Task directions:
Reproduce the listing below in its entirety. Change nothing.

Data segment:
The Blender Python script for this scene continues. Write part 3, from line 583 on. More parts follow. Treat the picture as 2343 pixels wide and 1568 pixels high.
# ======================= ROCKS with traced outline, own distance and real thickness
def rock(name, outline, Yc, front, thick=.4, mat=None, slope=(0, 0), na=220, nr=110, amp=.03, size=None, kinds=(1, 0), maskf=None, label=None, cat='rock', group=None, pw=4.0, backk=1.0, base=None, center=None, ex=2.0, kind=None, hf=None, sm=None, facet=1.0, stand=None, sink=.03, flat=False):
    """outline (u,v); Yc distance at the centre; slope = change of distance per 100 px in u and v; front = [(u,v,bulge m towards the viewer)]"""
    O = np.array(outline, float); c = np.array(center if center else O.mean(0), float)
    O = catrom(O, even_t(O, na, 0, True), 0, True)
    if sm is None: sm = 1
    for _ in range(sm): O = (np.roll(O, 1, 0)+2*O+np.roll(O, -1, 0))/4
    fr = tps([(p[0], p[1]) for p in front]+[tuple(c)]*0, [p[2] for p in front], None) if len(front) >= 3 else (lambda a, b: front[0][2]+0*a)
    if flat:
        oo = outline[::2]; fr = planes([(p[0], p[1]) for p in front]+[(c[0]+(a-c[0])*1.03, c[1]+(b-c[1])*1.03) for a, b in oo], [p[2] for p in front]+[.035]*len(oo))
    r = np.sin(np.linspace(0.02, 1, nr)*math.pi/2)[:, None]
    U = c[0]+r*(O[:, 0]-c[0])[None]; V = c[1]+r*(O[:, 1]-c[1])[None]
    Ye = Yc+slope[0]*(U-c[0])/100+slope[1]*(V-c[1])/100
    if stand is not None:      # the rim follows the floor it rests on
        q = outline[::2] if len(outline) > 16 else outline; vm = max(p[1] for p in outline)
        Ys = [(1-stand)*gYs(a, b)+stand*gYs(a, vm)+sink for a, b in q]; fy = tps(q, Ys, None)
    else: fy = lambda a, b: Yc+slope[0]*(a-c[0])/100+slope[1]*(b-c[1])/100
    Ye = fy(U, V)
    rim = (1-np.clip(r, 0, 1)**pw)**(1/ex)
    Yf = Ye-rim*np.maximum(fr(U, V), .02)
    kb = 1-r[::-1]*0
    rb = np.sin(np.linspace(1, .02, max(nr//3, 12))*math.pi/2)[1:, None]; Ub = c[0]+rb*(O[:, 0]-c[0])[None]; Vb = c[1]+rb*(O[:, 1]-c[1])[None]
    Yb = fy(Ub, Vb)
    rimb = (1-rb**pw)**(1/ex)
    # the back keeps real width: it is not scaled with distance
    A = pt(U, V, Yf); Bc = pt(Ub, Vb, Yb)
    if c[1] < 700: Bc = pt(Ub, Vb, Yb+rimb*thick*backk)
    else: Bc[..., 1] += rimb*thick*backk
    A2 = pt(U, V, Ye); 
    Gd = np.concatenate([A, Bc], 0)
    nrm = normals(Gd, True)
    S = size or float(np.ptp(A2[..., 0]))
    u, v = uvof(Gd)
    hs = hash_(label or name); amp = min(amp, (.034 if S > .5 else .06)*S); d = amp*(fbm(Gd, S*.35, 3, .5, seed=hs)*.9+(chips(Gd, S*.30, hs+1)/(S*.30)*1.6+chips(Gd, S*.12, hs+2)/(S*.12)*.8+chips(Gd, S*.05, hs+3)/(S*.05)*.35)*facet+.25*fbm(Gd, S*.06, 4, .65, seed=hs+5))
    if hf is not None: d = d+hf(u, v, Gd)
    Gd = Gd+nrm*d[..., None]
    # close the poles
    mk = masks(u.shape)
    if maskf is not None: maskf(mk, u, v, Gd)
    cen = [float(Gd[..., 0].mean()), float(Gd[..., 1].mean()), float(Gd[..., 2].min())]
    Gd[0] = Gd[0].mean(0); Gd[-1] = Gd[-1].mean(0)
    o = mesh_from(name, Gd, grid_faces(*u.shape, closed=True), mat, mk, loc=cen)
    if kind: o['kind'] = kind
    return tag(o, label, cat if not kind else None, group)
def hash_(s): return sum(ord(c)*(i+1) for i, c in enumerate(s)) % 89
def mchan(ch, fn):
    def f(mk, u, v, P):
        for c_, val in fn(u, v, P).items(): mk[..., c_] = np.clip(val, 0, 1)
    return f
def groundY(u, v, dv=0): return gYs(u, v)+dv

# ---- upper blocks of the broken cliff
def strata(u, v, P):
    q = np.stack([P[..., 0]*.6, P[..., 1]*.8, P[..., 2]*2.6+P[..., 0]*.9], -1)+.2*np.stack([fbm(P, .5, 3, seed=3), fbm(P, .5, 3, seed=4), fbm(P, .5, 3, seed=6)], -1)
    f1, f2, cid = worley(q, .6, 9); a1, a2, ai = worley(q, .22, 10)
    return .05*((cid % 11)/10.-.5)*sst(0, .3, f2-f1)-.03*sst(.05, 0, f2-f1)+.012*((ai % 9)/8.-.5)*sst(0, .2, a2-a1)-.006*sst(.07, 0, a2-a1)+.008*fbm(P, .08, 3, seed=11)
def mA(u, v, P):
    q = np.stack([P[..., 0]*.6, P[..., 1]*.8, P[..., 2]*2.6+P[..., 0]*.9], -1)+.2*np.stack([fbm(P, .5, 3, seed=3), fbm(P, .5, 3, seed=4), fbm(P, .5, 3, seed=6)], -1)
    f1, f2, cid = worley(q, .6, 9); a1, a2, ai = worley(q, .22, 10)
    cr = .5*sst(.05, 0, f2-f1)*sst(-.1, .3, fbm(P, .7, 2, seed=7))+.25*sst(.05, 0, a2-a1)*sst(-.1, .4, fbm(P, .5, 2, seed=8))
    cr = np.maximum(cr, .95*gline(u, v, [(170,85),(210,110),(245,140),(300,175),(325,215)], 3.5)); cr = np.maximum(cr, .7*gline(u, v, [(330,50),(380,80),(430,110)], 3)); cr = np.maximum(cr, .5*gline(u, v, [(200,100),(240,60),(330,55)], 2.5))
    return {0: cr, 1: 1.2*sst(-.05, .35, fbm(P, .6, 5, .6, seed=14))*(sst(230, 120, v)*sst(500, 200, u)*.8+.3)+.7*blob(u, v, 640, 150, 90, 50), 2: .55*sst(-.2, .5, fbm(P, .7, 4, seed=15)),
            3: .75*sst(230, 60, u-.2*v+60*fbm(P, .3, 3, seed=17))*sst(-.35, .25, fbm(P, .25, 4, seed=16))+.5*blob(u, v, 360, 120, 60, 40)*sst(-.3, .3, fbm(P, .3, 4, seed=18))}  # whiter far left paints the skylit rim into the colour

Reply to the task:
The Blender Python script for this scene continues. Write part 3, from line 583 on. More parts follow. Treat the picture as 2343 pixels wide and 1568 pixels high.
# ======================= ROCKS with traced outline, own distance and real thickness
def rock(name, outline, Yc, front, thick=.4, mat=None, slope=(0, 0), na=220, nr=110, amp=.03, size=None, kinds=(1, 0), maskf=None, label=None, cat='rock', group=None, pw=4.0, backk=1.0, base=None, center=None, ex=2.0, kind=None, hf=None, sm=None, facet=1.0, stand=None, sink=.03, flat=False):
    """outline (u,v); Yc distance at the centre; slope = change of distance per 100 px in u and v; front = [(u,v,bulge m towards the viewer)]"""
    O = np.array(outline, float); c = np.array(center if center else O.mean(0), float)
    O = catrom(O, even_t(O, na, 0, True), 0, True)
    if sm is None: sm = 1
    for _ in range(sm): O = (np.roll(O, 1, 0)+2*O+np.roll(O, -1, 0))/4
    fr = tps([(p[0], p[1]) for p in front]+[tuple(c)]*0, [p[2] for p in front], None) if len(front) >= 3 else (lambda a, b: front[0][2]+0*a)
    if flat:
        oo = outline[::2]; fr = planes([(p[0], p[1]) for p in front]+[(c[0]+(a-c[0])*1.03, c[1]+(b-c[1])*1.03) for a, b in oo], [p[2] for p in front]+[.035]*len(oo))
    r = np.sin(np.linspace(0.02, 1, nr)*math.pi/2)[:, None]
    U = c[0]+r*(O[:, 0]-c[0])[None]; V = c[1]+r*(O[:, 1]-c[1])[None]
    Ye = Yc+slope[0]*(U-c[0])/100+slope[1]*(V-c[1])/100
    if stand is not None:      # the rim follows the floor it rests on
        q = outline[::2] if len(outline) > 16 else outline; vm = max(p[1] for p in outline)
        Ys = [(1-stand)*gYs(a, b)+stand*gYs(a, vm)+sink for a, b in q]; fy = tps(q, Ys, None)
    else: fy = lambda a, b: Yc+slope[0]*(a-c[0])/100+slope[1]*(b-c[1])/100
    Ye = fy(U, V)
    rim = (1-np.clip(r, 0, 1)**pw)**(1/ex)
    Yf = Ye-rim*np.maximum(fr(U, V), .02)
    kb = 1-r[::-1]*0
    rb = np.sin(np.linspace(1, .02, max(nr//3, 12))*math.pi/2)[1:, None]; Ub = c[0]+rb*(O[:, 0]-c[0])[None]; Vb = c[1]+rb*(O[:, 1]-c[1])[None]
    Yb = fy(Ub, Vb)
    rimb = (1-rb**pw)**(1/ex)
    # the back keeps real width: it is not scaled with distance
    A = pt(U, V, Yf); Bc = pt(Ub, Vb, Yb)
    if c[1] < 700: Bc = pt(Ub, Vb, Yb+rimb*thick*backk)
    else: Bc[..., 1] += rimb*thick*backk
    A2 = pt(U, V, Ye); 
    Gd = np.concatenate([A, Bc], 0)
    nrm = normals(Gd, True)
    S = size or float(np.ptp(A2[..., 0]))
    u, v = uvof(Gd)
    hs = hash_(label or name); amp = min(amp, (.034 if S > .5 else .06)*S); d = amp*(fbm(Gd, S*.35, 3, .5, seed=hs)*.9+(chips(Gd, S*.30, hs+1)/(S*.30)*1.6+chips(Gd, S*.12, hs+2)/(S*.12)*.8+chips(Gd, S*.05, hs+3)/(S*.05)*.35)*facet+.25*fbm(Gd, S*.06, 4, .65, seed=hs+5))
    if hf is not None: d = d+hf(u, v, Gd)
    Gd = Gd+nrm*d[..., None]
    # close the poles
    mk = masks(u.shape)
    if maskf is not None: maskf(mk, u, v, Gd)
    cen = [float(Gd[..., 0].mean()), float(Gd[..., 1].mean()), float(Gd[..., 2].min())]
    Gd[0] = Gd[0].mean(0); Gd[-1] = Gd[-1].mean(0)
    o = mesh_from(name, Gd, grid_faces(*u.shape, closed=True), mat, mk, loc=cen)
    if kind: o['kind'] = kind
    return tag(o, label, cat if not kind else None, group)
def hash_(s): return sum(ord(c)*(i+1) for i, c in enumerate(s)) % 89
def mchan(ch, fn):
    def f(mk, u, v, P):
        for c_, val in fn(u, v, P).items(): mk[..., c_] = np.clip(val, 0, 1)
    return f
def groundY(u, v, dv=0): return gYs(u, v)+dv

# ---- upper blocks of the broken cliff
def strata(u, v, P):
    q = np.stack([P[..., 0]*.6, P[..., 1]*.8, P[..., 2]*2.6+P[..., 0]*.9], -1)+.2*np.stack([fbm(P, .5, 3, seed=3), fbm(P, .5, 3, seed=4), fbm(P, .5, 3, seed=6)], -1)
    f1, f2, cid = worley(q, .6, 9); a1, a2, ai = worley(q, .22, 10)
    return .05*((cid % 11)/10.-.5)*sst(0, .3, f2-f1)-.03*sst(.05, 0, f2-f1)+.012*((ai % 9)/8.-.5)*sst(0, .2, a2-a1)-.006*sst(.07, 0, a2-a1)+.008*fbm(P, .08, 3, seed=11)
def mA(u, v, P):
    q = np.stack([P[..., 0]*.6, P[..., 1]*.8, P[..., 2]*2.6+P[..., 0]*.9], -1)+.2*np.stack([fbm(P, .5, 3, seed=3), fbm(P, .5, 3, seed=4), fbm(P, .5, 3, seed=6)], -1)
    f1, f2, cid = worley(q, .6, 9); a1, a2, ai = worley(q, .22, 10)
    cr = .5*sst(.05, 0, f2-f1)*sst(-.1, .3, fbm(P, .7, 2, seed=7))+.25*sst(.05, 0, a2-a1)*sst(-.1, .4, fbm(P, .5, 2, seed=8))
    cr = np.maximum(cr, .95*gline(u, v, [(170,85),(210,110),(245,140),(300,175),(325,215)], 3.5)); cr = np.maximum(cr, .7*gline(u, v, [(330,50),(380,80),(430,110)], 3)); cr = np.maximum(cr, .5*gline(u, v, [(200,100),(240,60),(330,55)], 2.5))
    return {0: cr, 1: 1.2*sst(-.05, .35, fbm(P, .6, 5, .6, seed=14))*(sst(230, 120, v)*sst(500, 200, u)*.8+.3)+.7*blob(u, v, 640, 150, 90, 50), 2: .55*sst(-.2, .5, fbm(P, .7, 4, seed=15)),
            3: .75*sst(230, 60, u-.2*v+60*fbm(P, .3, 3, seed=17))*sst(-.35, .25, fbm(P, .25, 4, seed=16))+.5*blob(u, v, 360, 120, 60, 40)*sst(-.3, .3, fbm(P, .3, 4, seed=18))}  # whiter far left paints the skylit rim into the colour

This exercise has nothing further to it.